TASK DIRECTIONS →
Up to and including the line with "scene.camera = cam", reproduce the listing below exactly, beginning at its first line.

AVAILABLE DATA →

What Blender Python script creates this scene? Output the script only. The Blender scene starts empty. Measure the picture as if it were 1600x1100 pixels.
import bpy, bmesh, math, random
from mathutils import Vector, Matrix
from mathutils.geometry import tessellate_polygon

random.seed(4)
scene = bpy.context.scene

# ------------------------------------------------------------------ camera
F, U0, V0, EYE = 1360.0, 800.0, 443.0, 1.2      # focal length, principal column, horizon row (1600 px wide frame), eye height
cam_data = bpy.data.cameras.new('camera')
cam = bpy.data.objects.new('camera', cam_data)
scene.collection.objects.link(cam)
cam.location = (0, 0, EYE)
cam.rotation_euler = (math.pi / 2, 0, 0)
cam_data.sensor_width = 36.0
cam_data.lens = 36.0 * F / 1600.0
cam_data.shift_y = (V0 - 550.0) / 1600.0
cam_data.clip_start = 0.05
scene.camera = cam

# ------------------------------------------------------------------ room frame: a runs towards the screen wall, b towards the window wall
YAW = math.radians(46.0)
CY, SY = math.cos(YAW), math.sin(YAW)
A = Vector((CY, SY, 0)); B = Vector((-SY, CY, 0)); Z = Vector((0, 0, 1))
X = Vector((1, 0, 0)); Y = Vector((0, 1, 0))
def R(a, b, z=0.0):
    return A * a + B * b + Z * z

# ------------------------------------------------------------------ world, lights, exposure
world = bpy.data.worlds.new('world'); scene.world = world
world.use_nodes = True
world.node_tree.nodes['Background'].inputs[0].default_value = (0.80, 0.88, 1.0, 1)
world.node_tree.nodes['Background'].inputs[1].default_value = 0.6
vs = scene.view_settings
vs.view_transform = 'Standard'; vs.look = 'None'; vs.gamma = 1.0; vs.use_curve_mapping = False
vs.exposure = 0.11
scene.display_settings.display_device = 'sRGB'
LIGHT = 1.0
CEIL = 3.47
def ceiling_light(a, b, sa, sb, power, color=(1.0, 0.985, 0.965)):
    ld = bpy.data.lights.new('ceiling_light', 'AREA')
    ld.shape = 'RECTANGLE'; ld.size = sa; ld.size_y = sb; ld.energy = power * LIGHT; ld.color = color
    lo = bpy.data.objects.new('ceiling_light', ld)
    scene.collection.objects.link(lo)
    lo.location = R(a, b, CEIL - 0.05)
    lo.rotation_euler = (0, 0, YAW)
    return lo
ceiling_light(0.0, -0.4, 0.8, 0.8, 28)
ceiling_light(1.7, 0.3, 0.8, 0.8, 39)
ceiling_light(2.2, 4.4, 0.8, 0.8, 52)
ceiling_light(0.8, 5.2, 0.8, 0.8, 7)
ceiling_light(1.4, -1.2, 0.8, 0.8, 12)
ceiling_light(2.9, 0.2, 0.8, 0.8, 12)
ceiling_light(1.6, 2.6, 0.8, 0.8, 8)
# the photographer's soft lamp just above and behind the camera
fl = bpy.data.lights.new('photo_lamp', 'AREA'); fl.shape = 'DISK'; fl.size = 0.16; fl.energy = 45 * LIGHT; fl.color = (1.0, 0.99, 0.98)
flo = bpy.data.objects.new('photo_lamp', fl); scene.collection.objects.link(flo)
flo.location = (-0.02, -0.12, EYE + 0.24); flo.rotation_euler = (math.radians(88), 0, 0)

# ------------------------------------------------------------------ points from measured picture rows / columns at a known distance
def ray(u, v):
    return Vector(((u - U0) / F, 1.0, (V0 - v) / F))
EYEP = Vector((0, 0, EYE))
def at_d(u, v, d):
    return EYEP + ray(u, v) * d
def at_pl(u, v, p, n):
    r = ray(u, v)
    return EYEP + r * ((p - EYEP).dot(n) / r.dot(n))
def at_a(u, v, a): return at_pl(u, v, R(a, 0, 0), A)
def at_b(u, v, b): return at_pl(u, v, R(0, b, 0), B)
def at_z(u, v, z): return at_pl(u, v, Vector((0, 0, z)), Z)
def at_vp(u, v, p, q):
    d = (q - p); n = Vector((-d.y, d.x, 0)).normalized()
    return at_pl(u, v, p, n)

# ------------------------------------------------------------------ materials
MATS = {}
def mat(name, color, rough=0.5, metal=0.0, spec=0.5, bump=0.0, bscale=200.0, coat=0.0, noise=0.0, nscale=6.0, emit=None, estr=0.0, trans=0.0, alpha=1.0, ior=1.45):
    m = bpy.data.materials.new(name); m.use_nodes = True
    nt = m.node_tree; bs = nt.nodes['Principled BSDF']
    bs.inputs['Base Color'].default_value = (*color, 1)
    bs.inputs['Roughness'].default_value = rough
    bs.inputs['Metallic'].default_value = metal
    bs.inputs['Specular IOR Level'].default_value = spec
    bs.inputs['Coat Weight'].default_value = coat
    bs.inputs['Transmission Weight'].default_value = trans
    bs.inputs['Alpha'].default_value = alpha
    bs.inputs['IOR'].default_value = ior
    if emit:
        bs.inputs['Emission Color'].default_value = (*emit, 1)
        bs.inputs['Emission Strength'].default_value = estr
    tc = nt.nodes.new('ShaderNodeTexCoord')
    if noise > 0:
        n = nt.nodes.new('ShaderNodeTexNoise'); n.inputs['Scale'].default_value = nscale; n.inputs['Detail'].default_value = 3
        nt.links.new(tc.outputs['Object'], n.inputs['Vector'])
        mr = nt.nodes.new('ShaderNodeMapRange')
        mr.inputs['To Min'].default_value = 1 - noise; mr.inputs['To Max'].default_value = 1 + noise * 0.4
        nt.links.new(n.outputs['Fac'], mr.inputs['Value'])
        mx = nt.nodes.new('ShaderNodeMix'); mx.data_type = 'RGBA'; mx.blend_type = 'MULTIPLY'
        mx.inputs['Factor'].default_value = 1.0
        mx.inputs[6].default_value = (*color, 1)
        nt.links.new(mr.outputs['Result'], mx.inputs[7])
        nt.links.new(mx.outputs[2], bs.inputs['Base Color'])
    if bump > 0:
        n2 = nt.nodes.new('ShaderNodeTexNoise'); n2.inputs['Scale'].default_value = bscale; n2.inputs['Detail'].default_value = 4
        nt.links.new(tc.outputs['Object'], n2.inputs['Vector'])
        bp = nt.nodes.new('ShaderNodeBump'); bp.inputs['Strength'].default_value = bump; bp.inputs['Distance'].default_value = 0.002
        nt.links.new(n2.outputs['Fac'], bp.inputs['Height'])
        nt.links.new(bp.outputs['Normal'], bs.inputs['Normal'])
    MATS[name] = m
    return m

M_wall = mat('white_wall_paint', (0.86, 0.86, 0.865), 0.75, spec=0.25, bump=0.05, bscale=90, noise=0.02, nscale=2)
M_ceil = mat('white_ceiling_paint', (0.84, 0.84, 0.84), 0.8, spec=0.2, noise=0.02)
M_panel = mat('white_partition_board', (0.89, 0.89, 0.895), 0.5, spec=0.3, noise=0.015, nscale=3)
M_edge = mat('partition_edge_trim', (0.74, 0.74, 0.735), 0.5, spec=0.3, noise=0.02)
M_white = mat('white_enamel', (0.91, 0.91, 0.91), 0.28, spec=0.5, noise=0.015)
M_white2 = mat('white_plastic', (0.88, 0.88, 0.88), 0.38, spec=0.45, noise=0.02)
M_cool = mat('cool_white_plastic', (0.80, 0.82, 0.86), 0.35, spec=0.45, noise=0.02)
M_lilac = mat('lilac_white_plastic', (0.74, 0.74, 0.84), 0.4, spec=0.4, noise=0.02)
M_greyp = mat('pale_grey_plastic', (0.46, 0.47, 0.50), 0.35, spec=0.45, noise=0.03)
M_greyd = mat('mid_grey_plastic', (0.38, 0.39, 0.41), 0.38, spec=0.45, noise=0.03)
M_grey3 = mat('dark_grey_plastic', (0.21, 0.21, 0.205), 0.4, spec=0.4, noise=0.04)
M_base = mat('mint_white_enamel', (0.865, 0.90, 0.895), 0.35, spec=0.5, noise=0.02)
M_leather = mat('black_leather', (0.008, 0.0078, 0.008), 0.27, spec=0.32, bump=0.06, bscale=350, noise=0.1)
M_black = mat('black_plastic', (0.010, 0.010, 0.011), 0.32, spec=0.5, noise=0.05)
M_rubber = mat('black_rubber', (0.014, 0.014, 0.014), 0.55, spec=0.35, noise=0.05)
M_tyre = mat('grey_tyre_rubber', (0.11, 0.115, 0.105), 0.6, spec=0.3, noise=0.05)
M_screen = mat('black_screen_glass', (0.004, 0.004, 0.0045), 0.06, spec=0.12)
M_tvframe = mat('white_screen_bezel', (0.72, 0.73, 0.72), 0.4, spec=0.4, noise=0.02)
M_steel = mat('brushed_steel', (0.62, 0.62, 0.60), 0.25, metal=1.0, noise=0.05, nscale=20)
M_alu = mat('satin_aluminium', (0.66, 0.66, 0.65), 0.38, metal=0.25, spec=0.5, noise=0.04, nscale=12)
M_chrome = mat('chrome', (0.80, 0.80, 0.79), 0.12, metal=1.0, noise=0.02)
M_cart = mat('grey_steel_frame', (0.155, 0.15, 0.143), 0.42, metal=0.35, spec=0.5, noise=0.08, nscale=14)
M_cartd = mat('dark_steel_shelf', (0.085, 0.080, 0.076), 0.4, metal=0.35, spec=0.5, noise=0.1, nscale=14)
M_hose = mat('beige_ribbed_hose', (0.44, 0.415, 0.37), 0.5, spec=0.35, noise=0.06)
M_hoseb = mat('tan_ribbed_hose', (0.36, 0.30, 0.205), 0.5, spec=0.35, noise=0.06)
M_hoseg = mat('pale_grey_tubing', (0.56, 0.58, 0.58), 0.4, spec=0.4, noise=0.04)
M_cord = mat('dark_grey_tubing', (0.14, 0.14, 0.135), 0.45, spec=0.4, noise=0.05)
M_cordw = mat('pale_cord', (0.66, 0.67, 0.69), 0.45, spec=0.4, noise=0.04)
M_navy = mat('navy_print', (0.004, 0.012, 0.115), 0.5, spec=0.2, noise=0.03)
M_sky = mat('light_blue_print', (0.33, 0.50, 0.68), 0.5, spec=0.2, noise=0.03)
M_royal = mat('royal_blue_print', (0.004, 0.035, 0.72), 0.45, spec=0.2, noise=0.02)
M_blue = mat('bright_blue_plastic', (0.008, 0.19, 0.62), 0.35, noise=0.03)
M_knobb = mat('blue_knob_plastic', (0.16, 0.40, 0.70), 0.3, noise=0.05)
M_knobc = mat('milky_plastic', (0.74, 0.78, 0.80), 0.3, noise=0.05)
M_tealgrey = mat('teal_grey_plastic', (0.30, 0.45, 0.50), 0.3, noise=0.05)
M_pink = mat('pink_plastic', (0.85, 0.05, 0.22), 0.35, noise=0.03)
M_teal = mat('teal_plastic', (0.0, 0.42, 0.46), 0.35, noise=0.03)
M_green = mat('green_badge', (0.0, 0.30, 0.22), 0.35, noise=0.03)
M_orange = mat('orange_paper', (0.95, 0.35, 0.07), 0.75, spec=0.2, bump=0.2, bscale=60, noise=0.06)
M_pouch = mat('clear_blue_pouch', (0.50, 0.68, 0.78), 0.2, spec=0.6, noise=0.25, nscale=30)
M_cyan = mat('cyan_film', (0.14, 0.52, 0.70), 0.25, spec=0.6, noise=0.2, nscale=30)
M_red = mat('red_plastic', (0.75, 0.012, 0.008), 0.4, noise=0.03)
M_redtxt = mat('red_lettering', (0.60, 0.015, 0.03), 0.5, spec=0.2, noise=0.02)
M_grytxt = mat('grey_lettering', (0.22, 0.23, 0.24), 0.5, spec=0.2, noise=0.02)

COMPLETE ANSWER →
What Blender Python script creates this scene? Output the script only. The Blender scene starts empty. Measure the picture as if it were 1600x1100 pixels.
import bpy, bmesh, math, random
from mathutils import Vector, Matrix
from mathutils.geometry import tessellate_polygon

random.seed(4)
scene = bpy.context.scene

# ------------------------------------------------------------------ camera
F, U0, V0, EYE = 1360.0, 800.0, 443.0, 1.2      # focal length, principal column, horizon row (1600 px wide frame), eye height
cam_data = bpy.data.cameras.new('camera')
cam = bpy.data.objects.new('camera', cam_data)
scene.collection.objects.link(cam)
cam.location = (0, 0, EYE)
cam.rotation_euler = (math.pi / 2, 0, 0)
cam_data.sensor_width = 36.0
cam_data.lens = 36.0 * F / 1600.0
cam_data.shift_y = (V0 - 550.0) / 1600.0
cam_data.clip_start = 0.05
scene.camera = cam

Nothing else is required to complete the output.